Entretanto, mesmo diante das práticas alienadas pela capacidade compulsória do corpo, as quais limitam estes sujeitos ao pertencimento frevista e pernambucano de ser e viver o Carnaval, a fissura ocasionada pela presença de carnavalescos com deficiência nas ruas provoca um rompimento subversivo a uma ordem violenta.
É nesse sentido que acredito na radicalidade do Carnaval que desafia as ruas. Ao meu ver, ele encoraja as pessoas a encararem o medo coletivo de existir e sentir alegria. Os espaços antes tomados por carros e pressa, passam a ser ocupados por gente, música e entrega.
Tomar as ruas é uma fratura coletiva no sistema, nos aproximando das linhas de costura para a reparação dos inúmeros furos opressores causados pela normalidade compulsória. É fazer revelar no instante o que foi massacrado pela normalidade imposta na sociedade capitalista.
Assim, reparar tem a ver com prestar atenção em quem está nas ruas, mas sobretudo, em quem não está. É um costura anti-capacitista que não romantiza a violência e não institui como caridade o sujeito de direito. Reparar tem a ver com o profundo, com rever o vivido.

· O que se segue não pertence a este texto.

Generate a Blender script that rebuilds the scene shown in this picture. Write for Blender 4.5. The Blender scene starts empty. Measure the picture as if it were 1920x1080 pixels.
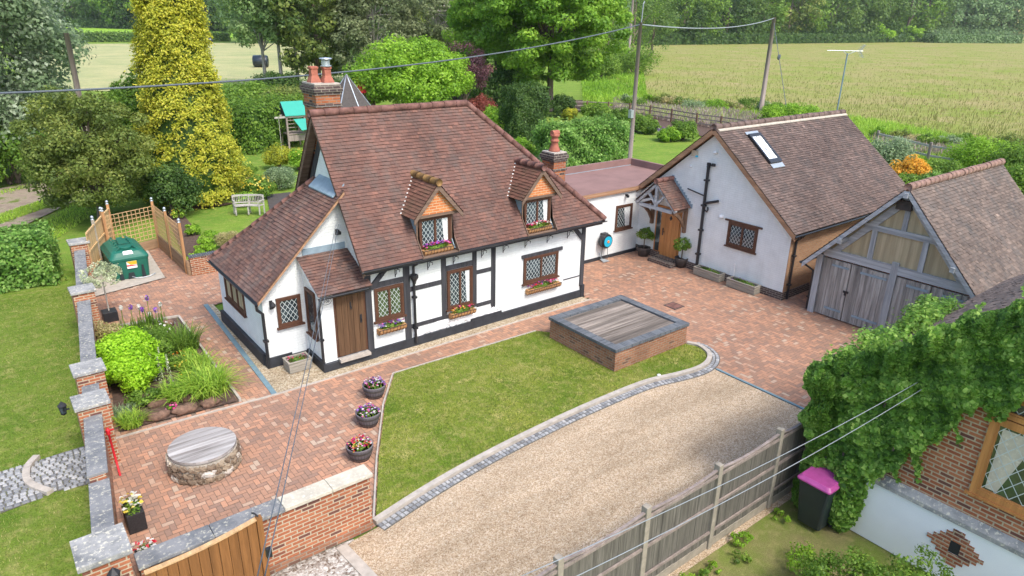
import bpy, math, random
import numpy as np
from mathutils import Matrix, Vector
random.seed(7)
RNG = np.random.default_rng(11)
scene = bpy.context.scene
COL = scene.collection

# ---------------------------------------------------------------- camera, world, sun, exposure
FPX, PITCH, ROLL, YAW, CAMZ = 1297.17, math.radians(21.187), math.radians(1.0556), math.radians(38.2414), 8.8
cp, sp = math.cos(PITCH), math.sin(PITCH)
cy, sy = math.cos(YAW), math.sin(YAW)
_M = np.array([[cy, sy, 0], [-sy, cy, 0], [0, 0, 1]])
_r = _M @ np.array([1, 0, 0.]); FWD = _M @ np.array([0, cp, -sp]); _u = _M @ np.array([0, sp, cp])
R2 = _r * math.cos(ROLL) + _u * math.sin(ROLL); U2 = -_r * math.sin(ROLL) + _u * math.cos(ROLL)
CPOS = np.array([0, 0, CAMZ])
cam_data = bpy.data.cameras.new("camera")
cam_data.sensor_width = 36.0
cam_data.lens = FPX / 1920 * 36
cam_data.clip_start = 0.1
cam_data.clip_end = 5000
cam = bpy.data.objects.new("camera", cam_data)
COL.objects.link(cam)
cam.matrix_world = Matrix([[R2[0], U2[0], -FWD[0], 0], [R2[1], U2[1], -FWD[1], 0], [R2[2], U2[2], -FWD[2], CAMZ], [0, 0, 0, 1]])
scene.camera = cam

SUN_EL, SUN_AZ = math.radians(52), math.atan2(-1.0, 0.05)      # direction TO the sun, azimuth from +X
world = bpy.data.worlds.new("World"); scene.world = world
world.use_nodes = True
nt = world.node_tree
bg = nt.nodes["Background"]
sky = nt.nodes.new("ShaderNodeTexSky"); sky.sky_type = 'NISHITA'; sky.sun_disc = False
sky.sun_elevation = SUN_EL; sky.sun_rotation = math.pi / 2 - SUN_AZ
sky.air_density = 1.0; sky.dust_density = 3.0; sky.ozone_density = 1.0
nt.links.new(sky.outputs[0], bg.inputs[0]); bg.inputs[1].default_value = 0.15
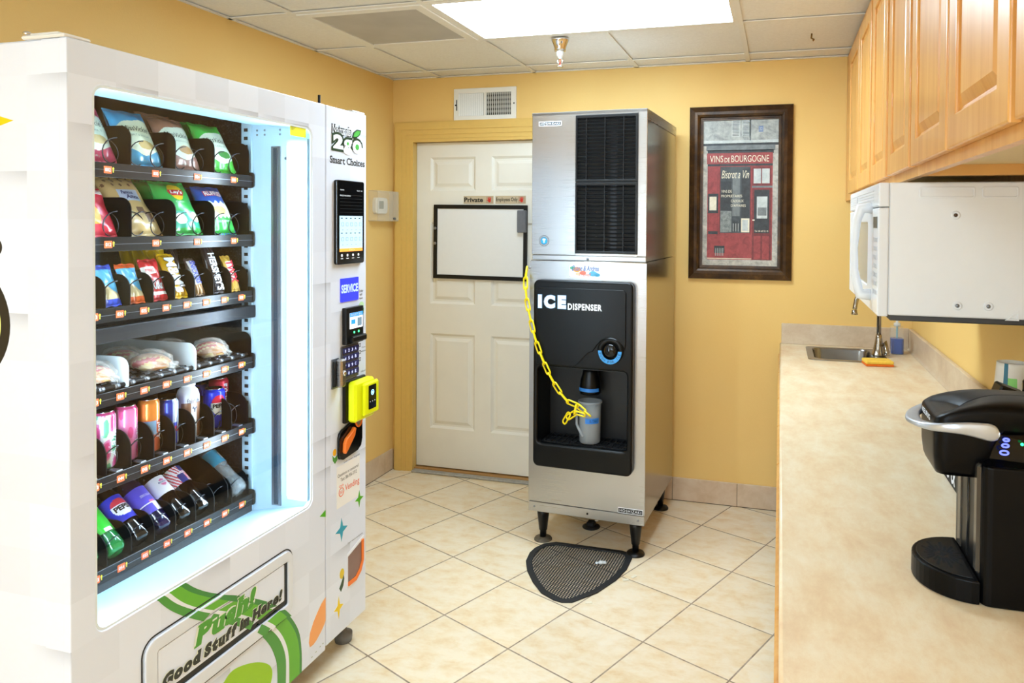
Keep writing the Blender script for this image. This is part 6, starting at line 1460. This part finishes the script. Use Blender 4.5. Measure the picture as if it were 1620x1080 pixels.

Se este ato de vontade alegre que é o carnaval e como ele diversifica as ruas pudesse ser visto como um comprometimento coletivo de transformação, poderíamos “reparar bem” no que nos coloniza desde dentro, a fim de reinventar o corpo, reaprender o vivido, reinventar as imagens, falas e experiências de existir e tornar essa fissura de ocupação das ruas em uma luta interseccional constante por justiça, fraturando o isolamento, rumo a um futuro diferente.